Exploring the Marten River System

Ashley checks in to Beaverland Camp for smallies and a truly haunting pike experience.

It’s quite unique to be able to launch a boat in a river with access to a chain of lakes and a variety of fish species to choose from. That's just part of why I loved visiting the Marten River in Northeastern Ontario over the summer. Of course, the fishing was quite memorable too!

Checking in At Beaverland Camp

While in the area, I stayed at Beaverland Camp, located directly on the shores of the Marten River. Lori and Mike are wonderful and friendly hosts, both with a love of fishing and a great knowledge of the river system and the various lakes in the area. Beaverland Camp dates back to the early 1900s, once a logging camp, later becoming a fishing camp in the 1920s.

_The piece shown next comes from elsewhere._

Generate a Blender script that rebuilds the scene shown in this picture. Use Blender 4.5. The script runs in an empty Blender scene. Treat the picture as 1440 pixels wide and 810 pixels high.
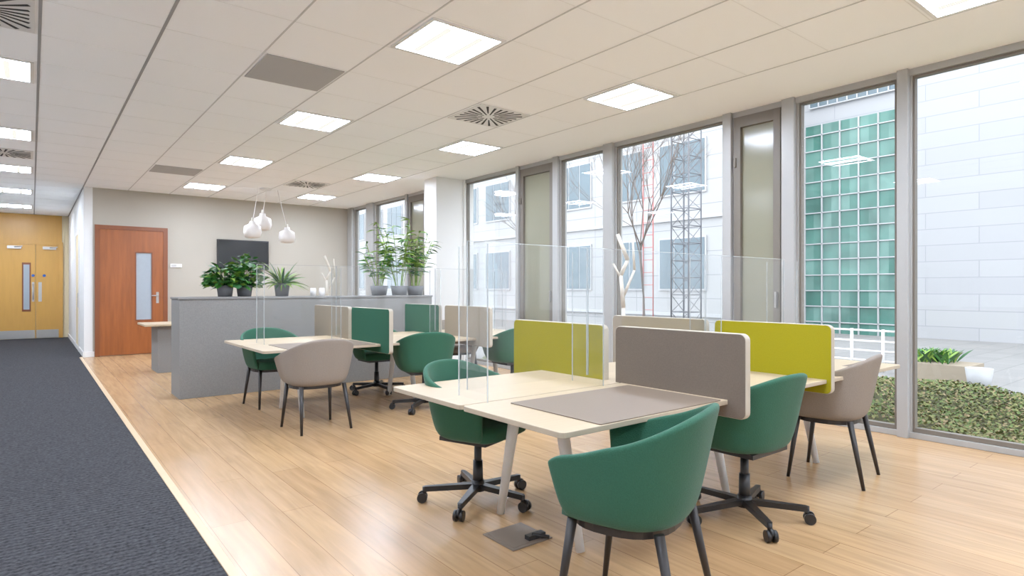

Lori and Mike have maintained the original charm of the camp, while having made updates and additions at this now family friendly, accessible resort. It is the perfect place to relax and enjoy the outdoors. This beautiful area is known for frequent moose and bald eagle sightings, amongst the other wildlife living here.

Beaverland Camp is located a quick boat ride from the entrance to Little Marten Lake. From there, you can also access Big Marten Lake, Bruce Lake, and McPhee Lake. Fish species in the area include walleye, lake trout, perch, smallmouth bass, northern pike, and more. With lots of rock shoals to navigate, be sure to chat with Lori and Mike before heading out on the lake. They have created a detailed map for guests, with suggestions for fishing hot spots as well. Upon arriving at the camp, Mike was so kind as to take us out for a quick ride in his boat to show us around the lakes.

Working the Shoreline

The following morning we started off picking up a few smallmouth bass at a honey hole recommended by Lori and Mike. We then worked our way around exploring shorelines on Big Marten Lake, which is where we spent most of our time. Our most effective presentation was a Ned Rig casted at sloping shorelines that had chunky rock and boulders. The shorelines with the absence of the rocks didn’t produce many fish, if any, so it was a fun pattern to catch on to.

Another popular presentation that worked was brightly coloured spinnerbaits as this water was tanic (tea coloured). I picked up my nicest smallmouth of the day off a sandy point and was actually able to sight fish this smallie. It’s always a thrill when you can watch them bite.

Giant Pike Sightings

A really unique and haunting experience also took place during our visit on the Marten River (in Big Marten Lake). Eric and I ventured into a bay that had some shallow scattered weeds sloping to deeper water. I was casting a spinnerbait and he was throwing a lipless crankbait.

As I worked my spinnerbait over the weed tops with Eric casting on the deeper side, I had a hit that didn’t fully commit and we both looked up to see a quick glimpse of the tail end of a pike booking it the other direction. It looked to be a large fish and we were both amped up. Moments later, Eric hooked up with a fish briefly that broke him off. It was definitely something big.

Eric quickly re-tied, putting on a spinnerbait. Soon thereafter a giant pike swiped at his spinnerbait boat-side and missed. We both caught a glimpse of this fish and it was huge! "Are you sure there’s no musky in here?!” I asked half-jokingly.

There are not any musky on this river system but these pike sure were big. These sightings and missed chances were enough to keep us in the area for awhile. We explored around some more and even had a nice gentleman on shore offer us a cold drink of water and a break from the sun, but we were too determined at getting another shot at a huge pike to accept! Still a lovely offer. 

Unfortunately, we didn’t see another pike, but it was certainly memorable—and even a little haunting. I love big predators and those fish certainly gave us some excitement after a fun day of catching bass. We loved our experience on the Marten River!